Since the above memoir was written, the foreseen event has occurred. Our Brother and Leader, pausing for once in his work, has laid his body down.

He laid it down. Had the supreme will failed him?

There are those who know otherwise. They know that at the core of this apparent abandonment lay a last and greatest gift.

Since the summer of 1893, some will recognize this:

“Take yet more courage. We have not left you comfortless. The Lodge watches ever. A new day will dawn. But there is much darkness yet to traverse and Judge is in danger. You must watch, and stand, and stand and stand.”

The latter half of this message foreshadowed the storm and lightnings that assailed our course. The judicial charges against W.Q. Judge; the crisis of November 3rd, 1894; the death of William Q. Judge all followed. The three stands were made and “both Leaders seemed to leave us.” It remained to fulfil the first half of the message.
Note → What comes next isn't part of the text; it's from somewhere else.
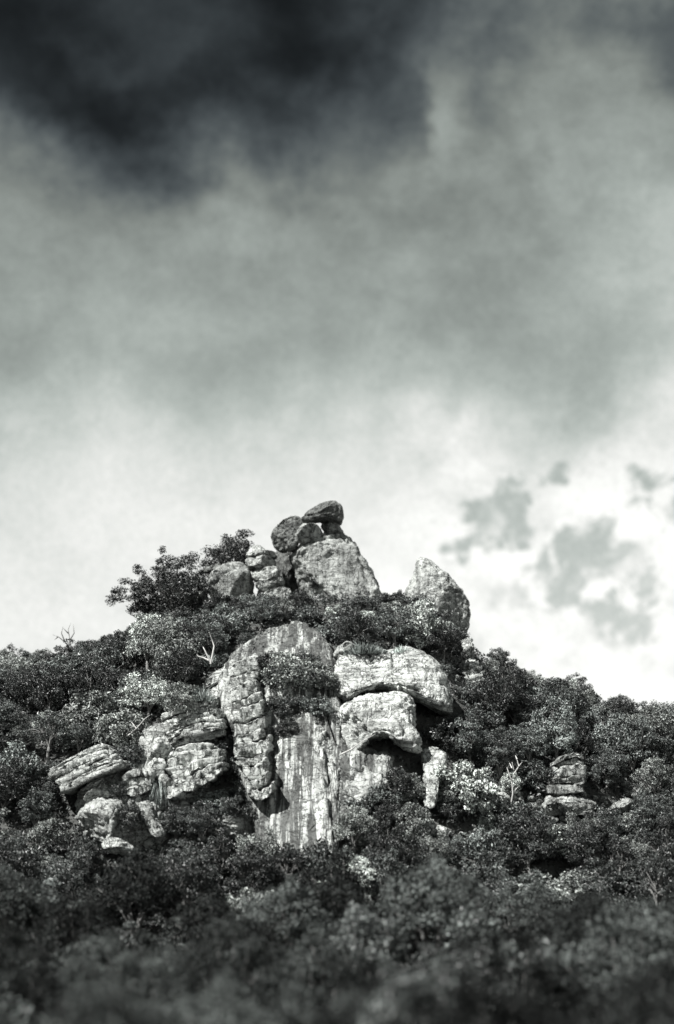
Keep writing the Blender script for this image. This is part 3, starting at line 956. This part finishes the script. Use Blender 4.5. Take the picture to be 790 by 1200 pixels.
def plant_proto(name, seed, H, rx, rz, trunk_h, nclump, per, lsize, crad, mat, low=-0.35, stems=1, hollow=0.35, aspect=0.5, apart=0.55):
    """returns the two meshes (trunk, crown) of a plant standing at the origin"""
    r = np.random.default_rng(seed)
    cz = H - rz
    clumps, cr = [], []
    tries = 0
    while len(clumps) < nclump and tries < 4000:
        tries += 1
        d = r.normal(size=3)
        d /= np.linalg.norm(d)
        if d[2] < low:
            continue
        rad = hollow + (1 - hollow) * r.random() ** 0.5
        c = np.array([d[0] * rx * rad, d[1] * rx * rad, cz + d[2] * rz * rad])
        c[:2] *= 1 + 0.3 * math.sin(3 * math.atan2(c[1], c[0]) + seed) * (0.4 + r.random())
        c[2] += 0.2 * rz * max(0, d[2]) * r.normal()
        q = crad * (0.65 + 0.7 * r.random())
        if any(np.linalg.norm(c - o) < apart * (q + oq) for o, oq in zip(clumps, cr)):
            continue
        clumps.append(c)
        cr.append(q)
    clumps = np.array(clumps)
    cr = np.array(cr)
    pc, pn = crown_points(r, clumps, cr, per)
    lv, lf = leaves(pc, pn, lsize * (0.6 + 0.8 * r.random(len(pc))), r, aspect)
    vl, fl = [], []
    for s in range(stems):
        ang = 2 * math.pi * s / max(stems, 1) + r.random()
        lean = 0.0 if stems == 1 else 0.45
        f0 = Vector((0.12 * math.cos(ang) * (stems > 1), 0.12 * math.sin(ang) * (stems > 1), -0.5))
        fork = Vector((lean * trunk_h * math.cos(ang) + (r.random() - .5) * .3, lean * trunk_h * math.sin(ang) + (r.random() - .5) * .3, trunk_h))
        r0 = 0.032 * H / math.sqrt(stems)
        mid = f0.lerp(fork, 0.5) + Vector(((r.random() - .5) * .2, (r.random() - .5) * .2, 0))
        tube(vl, fl, [f0, mid, fork], [r0 * 1.25, r0, r0 * 0.8], 7)
        mine = np.array([c for i, c in enumerate(clumps) if i % stems == s])
        nl = max(2, 6 // stems)
        la = np.arctan2(mine[:, 1], mine[:, 0]) + 0.5 * mine[:, 2]
        order = np.argsort(la)
        for grp in np.array_split(order, nl):
            if not len(grp):
                continue
            tgt = Vector(mine[grp].mean(0))
            knee = fork.lerp(tgt, 0.55) + Vector(((r.random() - .5) * .3 * rx, (r.random() - .5) * .3 * rx, 0.1 * rz * r.random()))
            tube(vl, fl, [fork, fork.lerp(knee, .5) + Vector((0, 0, .08 * rz)), knee], [r0 * 0.6, r0 * 0.5, r0 * 0.38], 6)
            for g in grp:
                c = Vector(mine[g])
                m1 = knee.lerp(c, 0.5) + Vector(((r.random() - .5) * .2 * rx, (r.random() - .5) * .2 * rx, 0.1 * rz * (r.random() - .3)))
                tube(vl, fl, [knee, m1, c], [r0 * 0.34, r0 * 0.2, r0 * 0.07], 4)
    tm = mesh_obj('trunk', vl, fl, M_BARK)
    cm = mesh_obj('crown', lv, lf, mat, smooth=False)
    return tm, cm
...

So, standing at the point where the new cycle intersects the old, we find a new day dawning, the Comforter at hand. The gates of heaven open to let a new Light through. There is an occult inheritance called The Mystery, and the undaunted souls of the just never pass to another plane of work without leaving an heir, for divine Nature is one; she knows nor pause nor gap.

The promises of the lion H.P.B. accomplish themselves. The Great Lodge has drawn nearer. Listen! you that have ears to hear. You will hear the music of its approach.